No hablamos solo de desigualdad: hablamos de oportunidades que dejamos pasar. La digitalización del agro, por ejemplo, no es un sueño futurista. Ya existen tecnologías que permiten monitorear cultivos, optimizar el riego o conectar productores con mercados internacionales. Pero sin internet, todo eso queda en el papel.
Lo mismo ocurre en educación. ¿Hasta cuándo vamos a aceptar que la calidad del aprendizaje dependa del lugar donde naciste? Una niña en Santiago no debería tener más acceso al conocimiento que un niño en La Araucanía solo porque en su barrio hay mejor señal.
Es justo reconocer que se han hecho esfuerzos: programas públicos, despliegue de fibra óptica, instalación de torres. Pero, si al final del día la vida de la gente no mejora porque la señal sigue siendo débil o los precios impagables, entonces seguimos fallando.
Chile está en un punto de definición.

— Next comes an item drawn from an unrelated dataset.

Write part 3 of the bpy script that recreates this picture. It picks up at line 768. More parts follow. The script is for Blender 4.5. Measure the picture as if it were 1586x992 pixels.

O entendemos que la conectividad rural es una prioridad nacional –y no un extra para la foto–, o seguiremos condenando a millones de personas al rezago. Esto requiere visión de Estado, políticas sostenidas en el tiempo, alianzas público-privadas que sean reales y, sobre todo, voluntad.
Porque cerrar la brecha digital no es solo conectar aparatos. Es conectar vidas. Es abrir puertas a la educación, a la salud, a la innovación y a la dignidad.
Ya es hora de dejar de mirar para otro lado.